Although I am not underestimating the importance of GCSEs for your child’s future, it is vital to see exams in the context of a teenage boy’s life. A teenage boy who may be struggling, have competing interests or dreams for his future, which he is scared that you will not understand or support.
I would recommend that you have at least two separate conversations with your son. First, take a step back and listen to what your son is experiencing during this stressful time. What are his worries and concerns? How does he feel about himself and his relationships with family and friends right now? What does he enjoy and what is he good at? What does he wish could be different? This conversation need not lead to any practical solutions, rather it is just a chance for you to genuinely step into your son’s shoes and see life through his eyes.
Be prepared for a wide variety of answers. Perhaps your son is considering a future very different from the one that you had hoped. It may take several tries, but what is important is that you listen and remain curious until you are all relatively confident that you understand your son much better and have taken some time to think it all through.

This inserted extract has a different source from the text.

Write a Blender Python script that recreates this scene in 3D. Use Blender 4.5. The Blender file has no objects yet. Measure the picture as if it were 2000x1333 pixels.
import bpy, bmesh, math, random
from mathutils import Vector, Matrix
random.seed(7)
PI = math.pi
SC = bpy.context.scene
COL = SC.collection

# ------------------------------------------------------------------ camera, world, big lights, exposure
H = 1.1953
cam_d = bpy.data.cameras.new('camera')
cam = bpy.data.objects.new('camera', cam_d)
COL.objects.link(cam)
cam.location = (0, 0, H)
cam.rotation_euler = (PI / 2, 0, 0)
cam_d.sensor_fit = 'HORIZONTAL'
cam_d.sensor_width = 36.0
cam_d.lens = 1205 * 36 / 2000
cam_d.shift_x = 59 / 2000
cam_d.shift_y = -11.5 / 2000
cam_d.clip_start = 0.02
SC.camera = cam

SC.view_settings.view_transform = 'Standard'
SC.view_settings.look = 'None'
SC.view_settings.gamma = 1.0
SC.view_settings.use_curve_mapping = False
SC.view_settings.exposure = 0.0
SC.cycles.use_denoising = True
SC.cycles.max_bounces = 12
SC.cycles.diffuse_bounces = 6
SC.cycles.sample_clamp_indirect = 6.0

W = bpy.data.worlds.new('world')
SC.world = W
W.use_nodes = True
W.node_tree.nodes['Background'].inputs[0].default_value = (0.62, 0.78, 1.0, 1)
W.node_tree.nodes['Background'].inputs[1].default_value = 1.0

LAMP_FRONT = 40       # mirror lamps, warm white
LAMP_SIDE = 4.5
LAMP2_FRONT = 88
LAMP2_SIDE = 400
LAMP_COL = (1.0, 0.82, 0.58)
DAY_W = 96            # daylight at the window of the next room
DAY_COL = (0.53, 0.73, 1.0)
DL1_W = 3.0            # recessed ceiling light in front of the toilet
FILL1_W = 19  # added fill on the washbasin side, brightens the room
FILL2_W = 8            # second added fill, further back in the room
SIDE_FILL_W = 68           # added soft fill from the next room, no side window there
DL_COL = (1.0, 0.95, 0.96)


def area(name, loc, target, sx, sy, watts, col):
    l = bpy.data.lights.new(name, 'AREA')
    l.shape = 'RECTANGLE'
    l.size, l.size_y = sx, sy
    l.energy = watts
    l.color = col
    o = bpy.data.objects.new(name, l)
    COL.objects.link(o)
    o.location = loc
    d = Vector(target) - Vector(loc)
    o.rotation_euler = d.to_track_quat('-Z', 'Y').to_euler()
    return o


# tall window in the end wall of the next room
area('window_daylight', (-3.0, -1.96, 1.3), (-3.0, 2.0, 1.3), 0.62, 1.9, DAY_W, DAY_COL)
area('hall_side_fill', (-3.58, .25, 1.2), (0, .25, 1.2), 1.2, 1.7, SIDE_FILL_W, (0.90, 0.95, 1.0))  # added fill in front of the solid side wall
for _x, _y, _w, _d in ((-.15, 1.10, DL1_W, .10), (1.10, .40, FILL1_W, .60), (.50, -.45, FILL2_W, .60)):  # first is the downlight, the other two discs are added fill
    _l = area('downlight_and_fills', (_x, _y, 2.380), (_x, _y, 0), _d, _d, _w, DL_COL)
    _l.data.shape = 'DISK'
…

Next, have a more practical conversation in which you ask your son about what he needs and wants during this time. Bear in mind that your son should be the one directing the conversation and suggesting how he needs you all to support him. You and your husband can brainstorm ideas and recommend resources, but your son is the one who needs to choose the final suggestions and how to implement them.
Finally, think of the impact your nagging and frustration is having both on your parental relationship and how your son sees himself and his abilities. If you instead believe in your son to make his own independent choices, not only will he gain by developing his own agency, but he will feel empowered and more confident that his family are behind him. It is true that all children need direction and that you want to protect them from failure. But for adolescents, there is a delicate balance between supporting them and making space for their independence to blossom as they learn to make their own decisions and experience their natural consequences. It is time for you to step back and offer your son the driving seat, giving him the opportunity to be in charge of his own future. Wishing you the best of luck!